Written task:
Find and copy lines holding "Python".

The records:
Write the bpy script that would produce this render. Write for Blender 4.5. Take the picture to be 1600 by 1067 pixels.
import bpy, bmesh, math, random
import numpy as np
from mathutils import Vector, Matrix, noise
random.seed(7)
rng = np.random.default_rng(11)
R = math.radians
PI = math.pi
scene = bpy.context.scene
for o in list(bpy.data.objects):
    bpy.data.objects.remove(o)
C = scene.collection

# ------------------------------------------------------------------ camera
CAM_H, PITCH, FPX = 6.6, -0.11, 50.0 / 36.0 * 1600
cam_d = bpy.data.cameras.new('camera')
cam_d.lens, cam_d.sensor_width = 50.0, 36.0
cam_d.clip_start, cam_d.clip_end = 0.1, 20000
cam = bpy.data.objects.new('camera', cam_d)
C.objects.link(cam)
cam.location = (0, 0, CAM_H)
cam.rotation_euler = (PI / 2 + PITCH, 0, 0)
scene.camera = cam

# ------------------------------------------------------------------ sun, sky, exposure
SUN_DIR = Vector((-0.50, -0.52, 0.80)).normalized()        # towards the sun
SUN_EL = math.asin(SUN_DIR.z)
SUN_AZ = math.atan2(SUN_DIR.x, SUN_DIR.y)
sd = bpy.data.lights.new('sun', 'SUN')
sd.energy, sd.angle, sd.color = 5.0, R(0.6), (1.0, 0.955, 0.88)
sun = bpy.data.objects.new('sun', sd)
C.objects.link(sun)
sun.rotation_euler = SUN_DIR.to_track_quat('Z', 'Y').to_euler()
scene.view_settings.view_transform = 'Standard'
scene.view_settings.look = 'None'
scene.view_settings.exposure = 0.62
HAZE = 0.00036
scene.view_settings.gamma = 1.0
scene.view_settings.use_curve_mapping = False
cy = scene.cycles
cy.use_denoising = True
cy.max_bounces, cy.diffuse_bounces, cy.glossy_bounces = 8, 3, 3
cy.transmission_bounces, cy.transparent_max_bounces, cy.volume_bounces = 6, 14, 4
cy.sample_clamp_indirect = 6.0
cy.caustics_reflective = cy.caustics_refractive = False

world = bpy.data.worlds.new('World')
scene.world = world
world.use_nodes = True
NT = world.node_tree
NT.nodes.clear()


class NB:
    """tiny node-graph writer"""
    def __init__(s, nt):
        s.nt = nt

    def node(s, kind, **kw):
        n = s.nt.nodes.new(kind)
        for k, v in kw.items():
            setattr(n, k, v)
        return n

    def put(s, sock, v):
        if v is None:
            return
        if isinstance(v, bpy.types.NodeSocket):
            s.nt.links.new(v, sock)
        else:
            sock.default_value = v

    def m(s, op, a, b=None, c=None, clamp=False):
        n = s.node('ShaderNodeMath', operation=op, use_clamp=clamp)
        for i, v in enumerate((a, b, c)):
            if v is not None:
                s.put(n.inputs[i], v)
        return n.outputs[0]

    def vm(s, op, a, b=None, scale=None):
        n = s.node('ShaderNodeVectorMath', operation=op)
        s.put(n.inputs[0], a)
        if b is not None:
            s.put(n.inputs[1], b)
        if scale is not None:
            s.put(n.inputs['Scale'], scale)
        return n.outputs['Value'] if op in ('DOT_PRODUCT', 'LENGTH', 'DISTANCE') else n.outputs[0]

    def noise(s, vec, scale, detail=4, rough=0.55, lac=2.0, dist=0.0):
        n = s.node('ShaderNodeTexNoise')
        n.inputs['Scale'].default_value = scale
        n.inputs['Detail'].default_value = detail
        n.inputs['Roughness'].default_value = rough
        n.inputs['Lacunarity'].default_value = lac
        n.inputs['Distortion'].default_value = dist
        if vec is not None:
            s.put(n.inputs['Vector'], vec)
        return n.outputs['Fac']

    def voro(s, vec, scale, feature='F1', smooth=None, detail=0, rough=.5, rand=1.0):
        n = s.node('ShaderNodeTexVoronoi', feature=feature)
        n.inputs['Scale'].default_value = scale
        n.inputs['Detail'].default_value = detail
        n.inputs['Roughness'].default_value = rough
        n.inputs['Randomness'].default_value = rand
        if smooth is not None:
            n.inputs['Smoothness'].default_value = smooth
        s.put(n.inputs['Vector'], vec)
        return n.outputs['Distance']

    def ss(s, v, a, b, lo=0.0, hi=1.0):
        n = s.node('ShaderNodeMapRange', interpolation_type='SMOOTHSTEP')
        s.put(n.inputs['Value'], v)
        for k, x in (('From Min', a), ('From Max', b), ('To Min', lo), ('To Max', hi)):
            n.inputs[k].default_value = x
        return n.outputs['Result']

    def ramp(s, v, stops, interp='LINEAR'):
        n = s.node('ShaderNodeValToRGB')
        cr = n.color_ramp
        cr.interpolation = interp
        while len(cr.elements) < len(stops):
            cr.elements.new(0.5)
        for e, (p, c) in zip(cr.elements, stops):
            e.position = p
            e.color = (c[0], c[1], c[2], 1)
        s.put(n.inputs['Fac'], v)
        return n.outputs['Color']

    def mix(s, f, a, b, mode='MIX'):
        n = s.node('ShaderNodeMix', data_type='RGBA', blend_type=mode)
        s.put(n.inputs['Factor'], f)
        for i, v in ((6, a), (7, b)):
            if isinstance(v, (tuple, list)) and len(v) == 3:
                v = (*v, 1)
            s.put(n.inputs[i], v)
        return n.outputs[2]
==
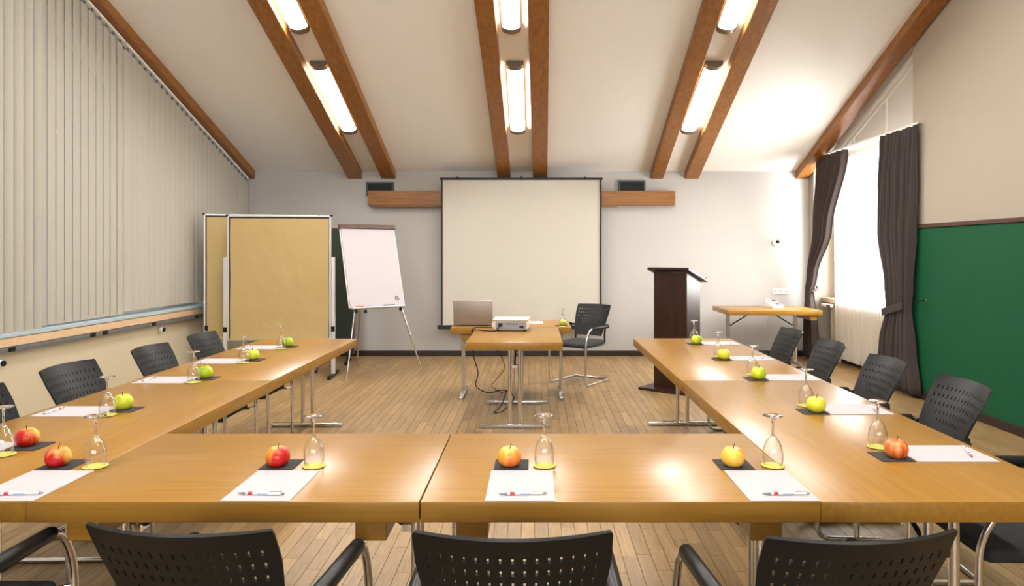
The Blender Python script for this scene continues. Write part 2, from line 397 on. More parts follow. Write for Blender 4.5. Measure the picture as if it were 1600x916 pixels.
...
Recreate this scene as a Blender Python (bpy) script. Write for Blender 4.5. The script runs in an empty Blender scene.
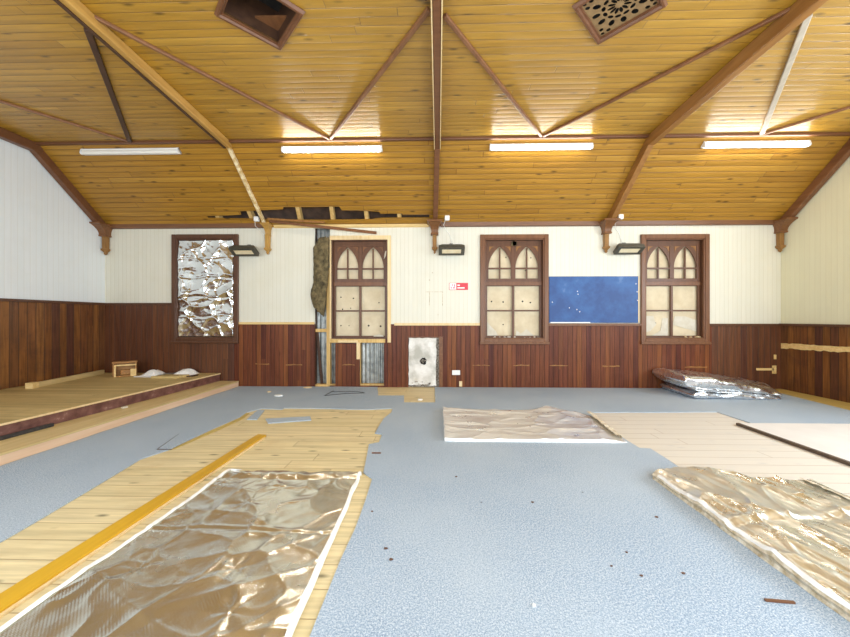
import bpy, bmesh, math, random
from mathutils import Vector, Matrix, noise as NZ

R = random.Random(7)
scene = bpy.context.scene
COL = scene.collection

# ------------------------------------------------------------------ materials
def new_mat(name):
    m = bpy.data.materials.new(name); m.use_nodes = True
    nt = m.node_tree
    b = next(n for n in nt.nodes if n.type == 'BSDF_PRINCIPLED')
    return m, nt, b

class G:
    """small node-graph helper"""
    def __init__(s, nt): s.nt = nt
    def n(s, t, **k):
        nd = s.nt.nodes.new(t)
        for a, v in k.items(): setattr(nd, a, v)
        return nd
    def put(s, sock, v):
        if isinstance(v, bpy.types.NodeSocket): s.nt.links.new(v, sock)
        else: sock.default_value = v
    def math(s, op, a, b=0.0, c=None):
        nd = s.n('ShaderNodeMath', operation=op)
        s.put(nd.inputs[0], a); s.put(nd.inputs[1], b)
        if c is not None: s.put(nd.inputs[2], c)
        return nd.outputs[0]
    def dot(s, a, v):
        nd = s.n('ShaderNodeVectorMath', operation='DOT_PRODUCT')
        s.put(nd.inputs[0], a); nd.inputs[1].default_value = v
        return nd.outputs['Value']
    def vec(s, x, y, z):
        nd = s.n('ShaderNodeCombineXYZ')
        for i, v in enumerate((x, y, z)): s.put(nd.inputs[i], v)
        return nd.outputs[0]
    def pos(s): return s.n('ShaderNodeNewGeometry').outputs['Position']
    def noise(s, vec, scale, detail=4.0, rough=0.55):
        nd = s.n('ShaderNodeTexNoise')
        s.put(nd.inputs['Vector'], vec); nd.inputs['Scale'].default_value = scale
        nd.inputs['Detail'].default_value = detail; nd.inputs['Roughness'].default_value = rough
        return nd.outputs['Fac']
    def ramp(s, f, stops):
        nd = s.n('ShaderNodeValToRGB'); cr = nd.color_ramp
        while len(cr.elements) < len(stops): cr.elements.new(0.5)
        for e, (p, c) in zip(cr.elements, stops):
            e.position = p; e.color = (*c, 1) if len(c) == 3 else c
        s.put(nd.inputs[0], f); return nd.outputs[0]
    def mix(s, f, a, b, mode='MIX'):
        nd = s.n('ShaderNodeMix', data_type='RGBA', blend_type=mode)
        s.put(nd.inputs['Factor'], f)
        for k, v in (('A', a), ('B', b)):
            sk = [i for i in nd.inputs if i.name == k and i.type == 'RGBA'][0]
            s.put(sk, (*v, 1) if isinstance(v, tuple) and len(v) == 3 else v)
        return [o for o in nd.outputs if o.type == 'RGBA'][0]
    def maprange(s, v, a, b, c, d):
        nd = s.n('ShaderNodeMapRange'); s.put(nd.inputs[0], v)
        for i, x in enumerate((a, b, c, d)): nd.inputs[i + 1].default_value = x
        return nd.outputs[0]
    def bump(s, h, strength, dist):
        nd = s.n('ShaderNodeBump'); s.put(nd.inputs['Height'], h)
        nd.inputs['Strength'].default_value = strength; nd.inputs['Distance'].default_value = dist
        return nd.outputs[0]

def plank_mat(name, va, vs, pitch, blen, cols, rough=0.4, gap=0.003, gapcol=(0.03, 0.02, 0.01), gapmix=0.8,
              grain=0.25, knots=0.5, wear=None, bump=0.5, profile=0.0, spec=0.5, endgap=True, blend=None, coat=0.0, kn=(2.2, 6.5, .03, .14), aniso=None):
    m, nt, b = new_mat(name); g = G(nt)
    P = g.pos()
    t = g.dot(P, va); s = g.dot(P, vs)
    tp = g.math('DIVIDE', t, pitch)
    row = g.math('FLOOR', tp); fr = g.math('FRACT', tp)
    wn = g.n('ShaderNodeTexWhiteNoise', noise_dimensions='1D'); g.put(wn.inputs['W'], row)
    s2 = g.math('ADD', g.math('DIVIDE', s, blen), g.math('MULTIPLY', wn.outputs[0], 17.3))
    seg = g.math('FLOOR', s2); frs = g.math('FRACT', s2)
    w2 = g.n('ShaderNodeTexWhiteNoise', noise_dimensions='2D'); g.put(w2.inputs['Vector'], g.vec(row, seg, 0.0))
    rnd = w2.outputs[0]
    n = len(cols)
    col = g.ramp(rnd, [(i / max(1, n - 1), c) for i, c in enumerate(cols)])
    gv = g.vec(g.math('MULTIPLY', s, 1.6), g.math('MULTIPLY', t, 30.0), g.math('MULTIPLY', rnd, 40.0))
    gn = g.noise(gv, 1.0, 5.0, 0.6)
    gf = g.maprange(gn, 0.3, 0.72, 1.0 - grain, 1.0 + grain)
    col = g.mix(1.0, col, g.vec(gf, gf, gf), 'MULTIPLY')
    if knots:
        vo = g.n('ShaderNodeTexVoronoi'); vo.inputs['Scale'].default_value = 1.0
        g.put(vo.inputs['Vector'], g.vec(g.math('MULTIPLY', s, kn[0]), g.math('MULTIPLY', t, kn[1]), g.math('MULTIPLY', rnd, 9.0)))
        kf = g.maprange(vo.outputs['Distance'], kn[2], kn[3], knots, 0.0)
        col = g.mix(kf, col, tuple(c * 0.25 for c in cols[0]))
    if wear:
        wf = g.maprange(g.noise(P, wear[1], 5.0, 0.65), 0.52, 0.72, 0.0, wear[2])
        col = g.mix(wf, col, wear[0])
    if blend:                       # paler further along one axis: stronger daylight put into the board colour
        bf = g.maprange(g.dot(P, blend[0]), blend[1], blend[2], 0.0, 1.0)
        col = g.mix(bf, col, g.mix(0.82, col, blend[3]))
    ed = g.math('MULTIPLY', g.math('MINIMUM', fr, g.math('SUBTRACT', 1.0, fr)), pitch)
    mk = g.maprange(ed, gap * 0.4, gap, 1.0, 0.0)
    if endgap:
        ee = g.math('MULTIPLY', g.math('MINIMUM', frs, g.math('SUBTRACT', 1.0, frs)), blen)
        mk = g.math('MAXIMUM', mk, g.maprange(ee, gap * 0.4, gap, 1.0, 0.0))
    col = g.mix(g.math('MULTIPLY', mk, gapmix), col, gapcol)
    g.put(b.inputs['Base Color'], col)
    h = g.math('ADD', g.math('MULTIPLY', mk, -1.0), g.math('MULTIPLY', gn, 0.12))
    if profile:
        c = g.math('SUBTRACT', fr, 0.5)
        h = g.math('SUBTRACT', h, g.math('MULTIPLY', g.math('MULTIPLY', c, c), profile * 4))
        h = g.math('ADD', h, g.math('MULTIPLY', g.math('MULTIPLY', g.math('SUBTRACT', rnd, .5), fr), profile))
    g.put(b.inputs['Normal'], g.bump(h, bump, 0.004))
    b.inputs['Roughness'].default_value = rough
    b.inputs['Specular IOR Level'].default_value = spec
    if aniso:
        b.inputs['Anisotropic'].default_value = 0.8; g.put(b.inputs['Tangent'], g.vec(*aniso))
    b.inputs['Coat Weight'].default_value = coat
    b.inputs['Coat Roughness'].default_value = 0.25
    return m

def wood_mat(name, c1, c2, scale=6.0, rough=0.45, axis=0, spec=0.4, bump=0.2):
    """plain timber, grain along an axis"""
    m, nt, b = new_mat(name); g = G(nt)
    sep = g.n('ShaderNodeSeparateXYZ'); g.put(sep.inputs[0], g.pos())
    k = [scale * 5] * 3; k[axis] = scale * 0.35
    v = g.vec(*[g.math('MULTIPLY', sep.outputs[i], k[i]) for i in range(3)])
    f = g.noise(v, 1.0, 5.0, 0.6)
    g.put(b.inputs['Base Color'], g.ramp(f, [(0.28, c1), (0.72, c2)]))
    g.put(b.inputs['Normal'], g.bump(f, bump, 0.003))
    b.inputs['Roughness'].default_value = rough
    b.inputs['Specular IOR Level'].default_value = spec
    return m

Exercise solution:
The Blender Python script for this scene continues. Write part 2, from line 397 on. More parts follow. Write for Blender 4.5. Measure the picture as if it were 1600x916 pixels.
Recreate this scene as a Blender Python (bpy) script. Write for Blender 4.5. The script runs in an empty Blender scene.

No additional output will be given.